Gostou do nível desta edição do Mundial de Beach Soccer?

A Copa do Mundo era todo ano e passou a ser disputada de dois em dois. Os Estados Unidos participam pela quarta vez. Há muito equilíbrio nessa Copa do Mundo. É muito fácil fazer gol e o jogo muda muito rapidamente. Essa está com um nível muito elevado. Enfrentei a Rússia. Eles são muito organizados. A liga da Rússia é a melhor do mundo.

 

Trabalhar com meu pai me deu flexibilidade para jogar pelos Estados Unidos. Se eu entrasse no escritório, trabalhasse em horário comercial, eu não continuaria treinando, jogando beach soccer. Essa decisão deixou a porta aberta para eu chegar onde estou.

 

Por que a liga russa é a melhor?

A liga de beach soccer da Rússia paga mais do que qualquer outra no mundo. Os melhores jogadores vêm jogar aqui onde está sendo a Copa do Mundo. Eles trazem muitos brasileiros. Todos estranham o sucesso do beach soccer aqui na Rússia porque é muito frio. (dos 224 convocados para o Mundial, 18 atual na Rússia, quatro deles destaques atuam na Espanha e Belarus e outros 14 na própria seleção russa).

 

Isso torna a Rússia candidata ao título?

Um dos favoritos para mim é Portugal. A Rússia é dona da casa, favorita, mas nós quase ganhamos deles. O jogo terminou 4 x 4, foi para a prorrogação, o juiz deu uma falta para eles e venceram por 5 x 4. Na última vez, nós perdemos por 13 x 2. Dessa vez foi bem apertado. Evoluímos muito.

 

Você nasceu nos EUA e fala bem português. Gosta do idioma?

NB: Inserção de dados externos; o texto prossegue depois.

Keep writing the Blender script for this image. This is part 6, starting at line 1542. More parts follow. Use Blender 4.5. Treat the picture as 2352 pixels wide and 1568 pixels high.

Quando eu estava na universidade, esqueci muito como se fala português. Parei de visitar o Brasil e não andava muito com brasileiros. Essa é uma das razões de eu ter começado a trabalhar com o meu pai. Muitos brasileiros trabalham com ele. Falo o idioma todo dia e consegui lembrar a língua, o meu português voltou um pouco. Quero continuar.

 

Deseja que essa tradição familiar continue?

Quero que as minhas crianças aprendam português também. Isso é importante para mim e para os meus pais. A minha mãe sempre fala português comigo e o meu pai metade inglês metade português. Ele não quer que eu esqueça, perca esses valores. Quando eu tiver as minhas crianças, quero que os meus filhos falem em português com a minha família.